### Directive
Below are the records; extract from them the line containing "Write a Blender" to the line containing "random.seed(5)", both lines included, exactly and with no pictures.

[Scripts that build scenes]
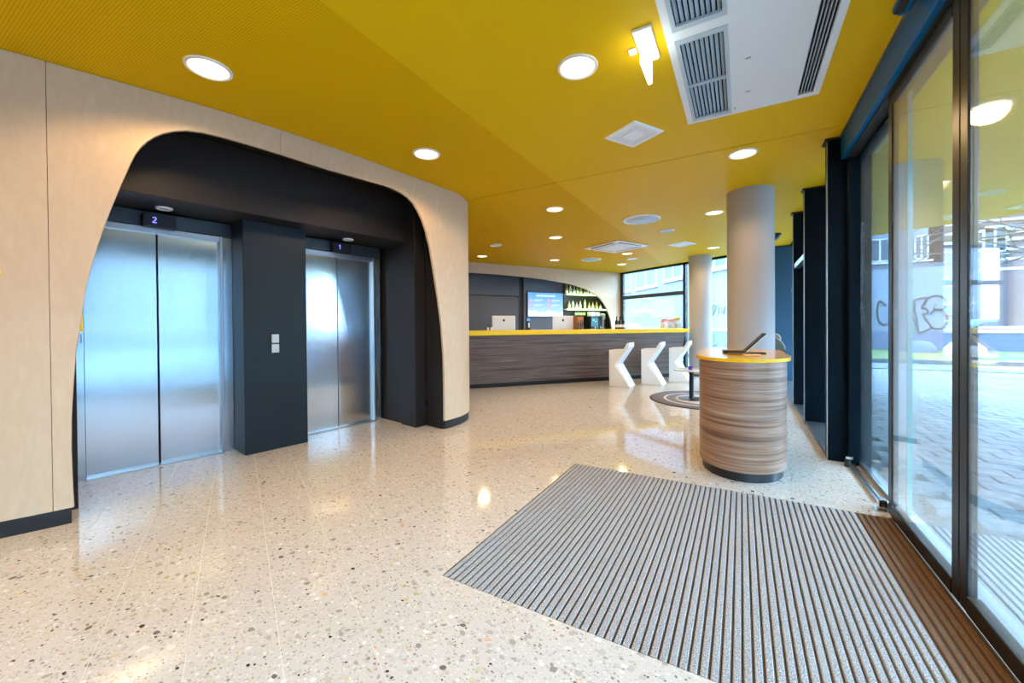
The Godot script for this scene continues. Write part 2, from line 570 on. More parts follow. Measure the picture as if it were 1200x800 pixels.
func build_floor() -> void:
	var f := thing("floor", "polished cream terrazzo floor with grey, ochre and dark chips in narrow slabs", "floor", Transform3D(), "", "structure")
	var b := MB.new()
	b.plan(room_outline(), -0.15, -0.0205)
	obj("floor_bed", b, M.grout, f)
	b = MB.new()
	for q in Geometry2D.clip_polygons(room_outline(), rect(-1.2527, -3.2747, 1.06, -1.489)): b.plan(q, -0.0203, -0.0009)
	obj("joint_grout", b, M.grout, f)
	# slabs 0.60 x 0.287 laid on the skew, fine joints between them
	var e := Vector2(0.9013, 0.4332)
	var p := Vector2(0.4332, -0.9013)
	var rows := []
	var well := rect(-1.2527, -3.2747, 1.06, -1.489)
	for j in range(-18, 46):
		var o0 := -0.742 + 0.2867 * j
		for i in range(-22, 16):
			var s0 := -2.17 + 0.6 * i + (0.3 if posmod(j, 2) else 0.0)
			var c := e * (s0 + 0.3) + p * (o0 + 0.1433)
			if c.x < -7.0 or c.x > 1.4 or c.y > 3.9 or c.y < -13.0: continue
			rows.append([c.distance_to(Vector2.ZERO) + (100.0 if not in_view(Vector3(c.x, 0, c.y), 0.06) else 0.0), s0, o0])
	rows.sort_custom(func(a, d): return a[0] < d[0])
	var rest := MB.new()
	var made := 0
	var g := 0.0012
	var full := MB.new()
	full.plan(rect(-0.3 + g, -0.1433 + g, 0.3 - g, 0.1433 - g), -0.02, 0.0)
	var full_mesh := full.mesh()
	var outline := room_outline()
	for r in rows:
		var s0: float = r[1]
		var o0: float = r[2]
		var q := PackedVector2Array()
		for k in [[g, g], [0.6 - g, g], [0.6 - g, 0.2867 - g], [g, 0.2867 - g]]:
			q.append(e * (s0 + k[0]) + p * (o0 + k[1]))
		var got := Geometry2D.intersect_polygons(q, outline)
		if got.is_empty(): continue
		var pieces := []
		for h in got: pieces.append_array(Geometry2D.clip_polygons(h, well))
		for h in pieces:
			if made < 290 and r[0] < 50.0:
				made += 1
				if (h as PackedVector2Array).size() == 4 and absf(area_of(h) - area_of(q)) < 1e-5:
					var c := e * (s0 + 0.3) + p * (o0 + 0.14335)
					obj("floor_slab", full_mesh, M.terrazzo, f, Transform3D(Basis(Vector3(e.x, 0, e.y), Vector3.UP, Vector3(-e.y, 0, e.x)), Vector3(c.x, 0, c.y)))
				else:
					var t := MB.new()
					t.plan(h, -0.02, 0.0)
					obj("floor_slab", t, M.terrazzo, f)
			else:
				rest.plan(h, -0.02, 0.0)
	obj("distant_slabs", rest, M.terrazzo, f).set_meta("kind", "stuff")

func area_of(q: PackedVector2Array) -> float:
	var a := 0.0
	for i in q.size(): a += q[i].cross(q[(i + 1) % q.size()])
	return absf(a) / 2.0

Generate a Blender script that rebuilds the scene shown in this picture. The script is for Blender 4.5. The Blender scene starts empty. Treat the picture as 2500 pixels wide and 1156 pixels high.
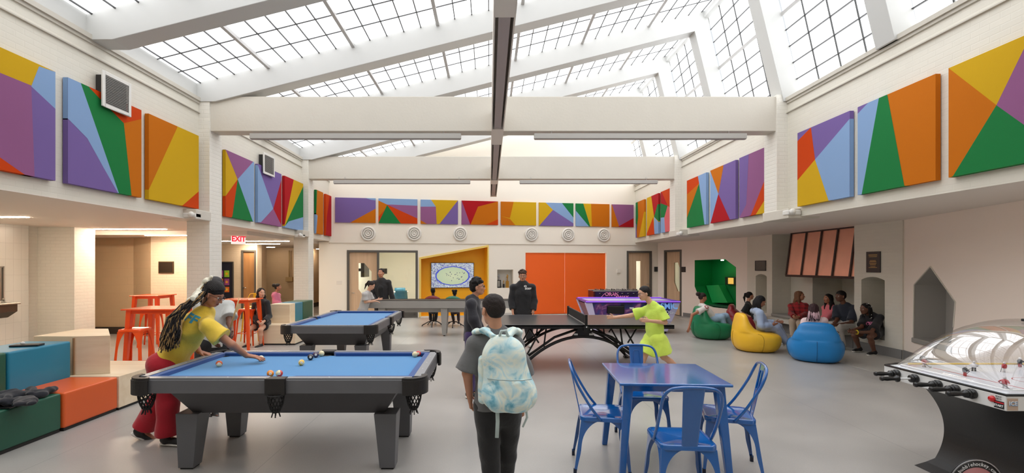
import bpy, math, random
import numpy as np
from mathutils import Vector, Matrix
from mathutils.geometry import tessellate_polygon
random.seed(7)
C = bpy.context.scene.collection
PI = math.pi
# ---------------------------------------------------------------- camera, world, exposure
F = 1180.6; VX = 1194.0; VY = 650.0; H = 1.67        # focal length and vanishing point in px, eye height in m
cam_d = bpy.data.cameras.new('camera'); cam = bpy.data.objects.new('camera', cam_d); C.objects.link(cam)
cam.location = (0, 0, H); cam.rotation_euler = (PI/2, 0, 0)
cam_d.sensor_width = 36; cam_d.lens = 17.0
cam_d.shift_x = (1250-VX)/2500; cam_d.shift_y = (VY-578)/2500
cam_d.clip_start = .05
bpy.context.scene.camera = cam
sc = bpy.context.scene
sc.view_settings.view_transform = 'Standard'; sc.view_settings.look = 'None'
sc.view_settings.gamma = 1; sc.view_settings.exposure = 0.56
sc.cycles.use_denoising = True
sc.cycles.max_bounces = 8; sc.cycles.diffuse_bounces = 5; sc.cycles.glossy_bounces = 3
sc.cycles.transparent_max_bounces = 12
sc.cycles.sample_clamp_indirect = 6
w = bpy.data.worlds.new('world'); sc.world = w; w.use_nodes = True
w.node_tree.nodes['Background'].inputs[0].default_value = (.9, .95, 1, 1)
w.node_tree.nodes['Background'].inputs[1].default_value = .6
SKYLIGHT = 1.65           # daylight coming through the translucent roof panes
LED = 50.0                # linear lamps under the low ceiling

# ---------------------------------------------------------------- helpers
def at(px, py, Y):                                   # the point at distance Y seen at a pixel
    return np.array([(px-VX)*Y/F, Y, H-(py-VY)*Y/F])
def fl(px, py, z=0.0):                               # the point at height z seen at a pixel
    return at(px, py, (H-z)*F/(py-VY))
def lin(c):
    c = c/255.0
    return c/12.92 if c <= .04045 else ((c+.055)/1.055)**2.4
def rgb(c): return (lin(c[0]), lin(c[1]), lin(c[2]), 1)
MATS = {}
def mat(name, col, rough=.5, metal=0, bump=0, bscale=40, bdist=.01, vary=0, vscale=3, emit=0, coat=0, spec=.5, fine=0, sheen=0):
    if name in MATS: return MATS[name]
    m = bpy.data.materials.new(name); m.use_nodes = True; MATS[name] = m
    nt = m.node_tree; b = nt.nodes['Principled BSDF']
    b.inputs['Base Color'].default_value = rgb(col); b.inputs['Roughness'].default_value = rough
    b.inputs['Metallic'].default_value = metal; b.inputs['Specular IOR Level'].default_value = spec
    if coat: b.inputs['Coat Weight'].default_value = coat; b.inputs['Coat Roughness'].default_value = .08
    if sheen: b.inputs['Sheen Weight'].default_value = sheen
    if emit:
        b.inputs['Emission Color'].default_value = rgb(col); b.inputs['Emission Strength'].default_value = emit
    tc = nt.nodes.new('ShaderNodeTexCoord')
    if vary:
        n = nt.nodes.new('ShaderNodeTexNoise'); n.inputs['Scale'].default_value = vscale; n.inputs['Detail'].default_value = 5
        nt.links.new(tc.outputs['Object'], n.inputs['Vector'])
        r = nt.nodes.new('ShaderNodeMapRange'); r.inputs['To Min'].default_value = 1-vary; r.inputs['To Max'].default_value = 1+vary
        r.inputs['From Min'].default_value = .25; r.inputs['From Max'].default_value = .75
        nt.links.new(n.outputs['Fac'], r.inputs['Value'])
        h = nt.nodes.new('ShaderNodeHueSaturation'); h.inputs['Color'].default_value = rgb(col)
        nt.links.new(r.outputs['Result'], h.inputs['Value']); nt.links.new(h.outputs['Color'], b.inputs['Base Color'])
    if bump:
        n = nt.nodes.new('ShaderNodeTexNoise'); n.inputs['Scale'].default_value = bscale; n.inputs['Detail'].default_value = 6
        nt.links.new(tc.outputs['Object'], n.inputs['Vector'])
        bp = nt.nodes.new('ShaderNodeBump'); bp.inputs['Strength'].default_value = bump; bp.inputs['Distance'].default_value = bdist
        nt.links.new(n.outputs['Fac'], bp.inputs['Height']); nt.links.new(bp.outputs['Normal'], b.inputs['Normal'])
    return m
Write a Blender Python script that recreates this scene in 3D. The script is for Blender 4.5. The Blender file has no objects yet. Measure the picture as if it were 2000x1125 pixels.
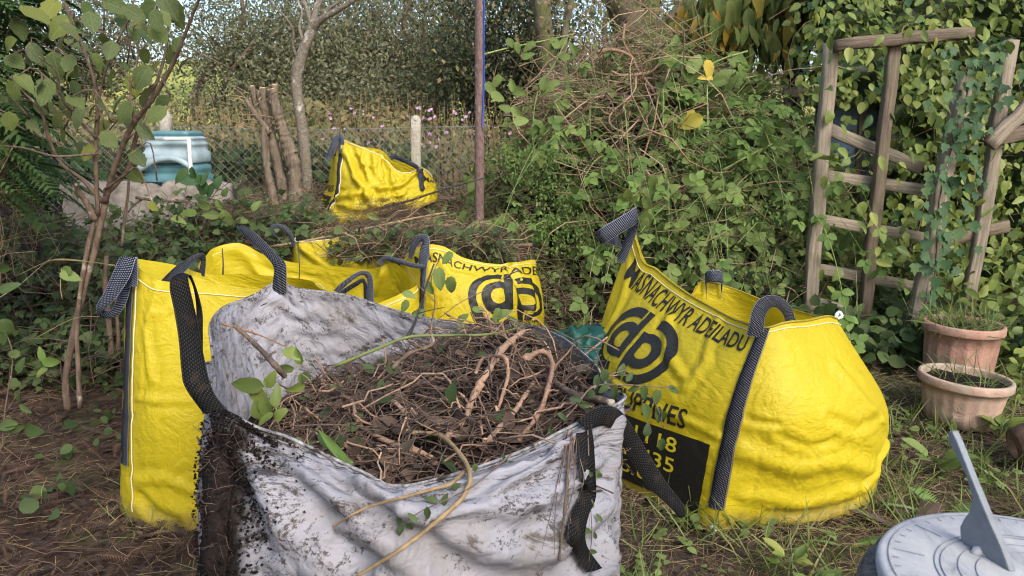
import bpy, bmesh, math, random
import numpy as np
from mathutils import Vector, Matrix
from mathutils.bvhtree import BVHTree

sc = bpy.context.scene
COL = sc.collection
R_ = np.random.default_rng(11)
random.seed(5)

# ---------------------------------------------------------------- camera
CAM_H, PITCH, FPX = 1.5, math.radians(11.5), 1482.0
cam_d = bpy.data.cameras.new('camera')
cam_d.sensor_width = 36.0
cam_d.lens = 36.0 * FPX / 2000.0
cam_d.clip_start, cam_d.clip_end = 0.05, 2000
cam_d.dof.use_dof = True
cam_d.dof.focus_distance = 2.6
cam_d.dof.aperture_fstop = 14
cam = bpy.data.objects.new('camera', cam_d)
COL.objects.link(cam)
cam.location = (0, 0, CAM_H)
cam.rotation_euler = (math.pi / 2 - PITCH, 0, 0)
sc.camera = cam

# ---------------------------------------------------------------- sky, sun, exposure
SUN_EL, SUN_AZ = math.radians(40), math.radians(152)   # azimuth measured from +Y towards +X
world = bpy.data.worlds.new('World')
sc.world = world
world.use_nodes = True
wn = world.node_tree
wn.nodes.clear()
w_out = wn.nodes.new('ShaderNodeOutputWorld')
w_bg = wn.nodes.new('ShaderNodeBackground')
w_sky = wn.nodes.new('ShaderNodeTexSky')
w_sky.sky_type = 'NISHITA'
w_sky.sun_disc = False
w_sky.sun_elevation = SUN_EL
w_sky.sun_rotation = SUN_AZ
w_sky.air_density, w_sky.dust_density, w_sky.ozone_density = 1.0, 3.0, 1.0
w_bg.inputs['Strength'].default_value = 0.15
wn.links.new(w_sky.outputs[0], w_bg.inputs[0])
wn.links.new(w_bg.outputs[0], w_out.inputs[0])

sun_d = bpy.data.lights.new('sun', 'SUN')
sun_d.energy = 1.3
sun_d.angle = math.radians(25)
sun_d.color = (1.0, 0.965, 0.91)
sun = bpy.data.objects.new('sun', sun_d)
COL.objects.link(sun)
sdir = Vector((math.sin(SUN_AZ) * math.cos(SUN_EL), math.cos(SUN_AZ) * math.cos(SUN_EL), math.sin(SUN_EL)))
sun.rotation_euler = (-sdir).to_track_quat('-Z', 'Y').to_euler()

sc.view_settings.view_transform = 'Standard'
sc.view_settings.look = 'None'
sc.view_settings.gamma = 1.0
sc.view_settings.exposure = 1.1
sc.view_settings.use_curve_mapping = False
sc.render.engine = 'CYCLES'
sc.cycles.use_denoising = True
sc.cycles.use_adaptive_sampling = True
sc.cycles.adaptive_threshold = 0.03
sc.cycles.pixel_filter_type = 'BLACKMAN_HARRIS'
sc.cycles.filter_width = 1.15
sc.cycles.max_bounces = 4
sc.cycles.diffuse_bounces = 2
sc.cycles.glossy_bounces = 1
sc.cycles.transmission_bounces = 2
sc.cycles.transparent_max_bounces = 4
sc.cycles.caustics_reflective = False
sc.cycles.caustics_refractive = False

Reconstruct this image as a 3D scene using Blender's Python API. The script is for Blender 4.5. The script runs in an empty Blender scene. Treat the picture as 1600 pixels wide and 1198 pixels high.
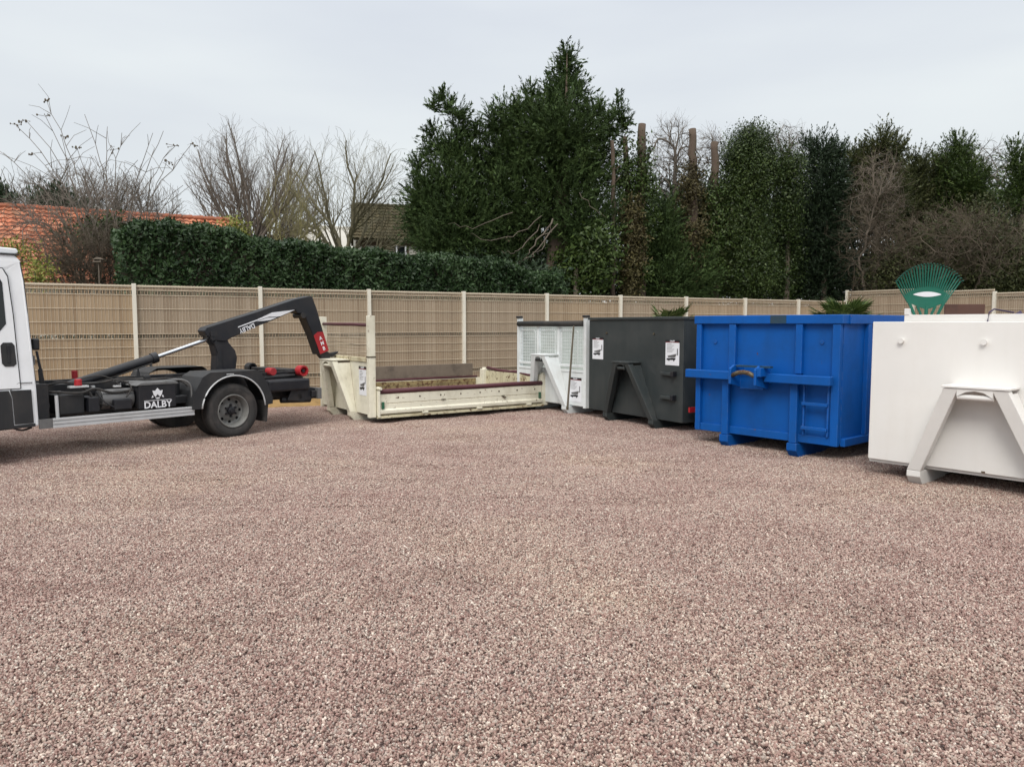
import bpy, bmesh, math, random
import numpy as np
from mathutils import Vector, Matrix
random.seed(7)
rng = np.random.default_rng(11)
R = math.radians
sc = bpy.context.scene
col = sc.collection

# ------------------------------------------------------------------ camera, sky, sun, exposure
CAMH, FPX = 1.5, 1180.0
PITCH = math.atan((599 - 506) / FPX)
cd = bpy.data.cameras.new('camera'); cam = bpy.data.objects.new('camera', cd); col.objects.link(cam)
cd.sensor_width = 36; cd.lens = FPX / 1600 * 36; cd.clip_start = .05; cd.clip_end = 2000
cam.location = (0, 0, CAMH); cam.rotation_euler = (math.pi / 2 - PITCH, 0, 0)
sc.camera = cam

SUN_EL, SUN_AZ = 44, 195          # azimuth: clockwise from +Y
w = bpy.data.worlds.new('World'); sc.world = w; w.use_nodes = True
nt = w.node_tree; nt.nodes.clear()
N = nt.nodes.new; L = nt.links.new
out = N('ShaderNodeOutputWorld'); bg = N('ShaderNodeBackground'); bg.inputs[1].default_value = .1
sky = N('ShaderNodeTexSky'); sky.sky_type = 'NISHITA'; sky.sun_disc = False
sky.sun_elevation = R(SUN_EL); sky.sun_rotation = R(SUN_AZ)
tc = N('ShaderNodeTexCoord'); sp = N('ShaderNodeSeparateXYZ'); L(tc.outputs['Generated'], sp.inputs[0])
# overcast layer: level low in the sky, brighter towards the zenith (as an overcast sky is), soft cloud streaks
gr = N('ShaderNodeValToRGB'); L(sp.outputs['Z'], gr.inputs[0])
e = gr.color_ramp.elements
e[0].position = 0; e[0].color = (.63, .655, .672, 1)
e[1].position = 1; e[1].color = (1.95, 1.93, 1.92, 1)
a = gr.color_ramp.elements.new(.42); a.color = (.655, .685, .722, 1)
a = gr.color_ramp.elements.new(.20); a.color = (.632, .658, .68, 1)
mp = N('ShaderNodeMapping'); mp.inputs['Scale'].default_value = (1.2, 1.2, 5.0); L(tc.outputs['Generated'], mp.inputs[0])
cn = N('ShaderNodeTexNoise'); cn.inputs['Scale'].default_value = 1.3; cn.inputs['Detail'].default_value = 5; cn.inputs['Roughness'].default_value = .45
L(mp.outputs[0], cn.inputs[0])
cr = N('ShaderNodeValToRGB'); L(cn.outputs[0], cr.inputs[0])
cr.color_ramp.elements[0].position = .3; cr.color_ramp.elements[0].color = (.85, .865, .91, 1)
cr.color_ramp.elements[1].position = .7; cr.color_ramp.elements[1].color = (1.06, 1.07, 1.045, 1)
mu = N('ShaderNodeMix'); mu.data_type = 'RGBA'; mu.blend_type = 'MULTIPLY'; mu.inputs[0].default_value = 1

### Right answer
Write a Blender Python script that recreates this scene in 3D. The script is for Blender 4.5. The Blender file has no objects yet. Measure the picture as if it were 2000x1125 pixels.
import bpy, bmesh, math, random
import numpy as np
from mathutils import Vector, Matrix
from mathutils.bvhtree import BVHTree

sc = bpy.context.scene
COL = sc.collection
R_ = np.random.default_rng(11)
random.seed(5)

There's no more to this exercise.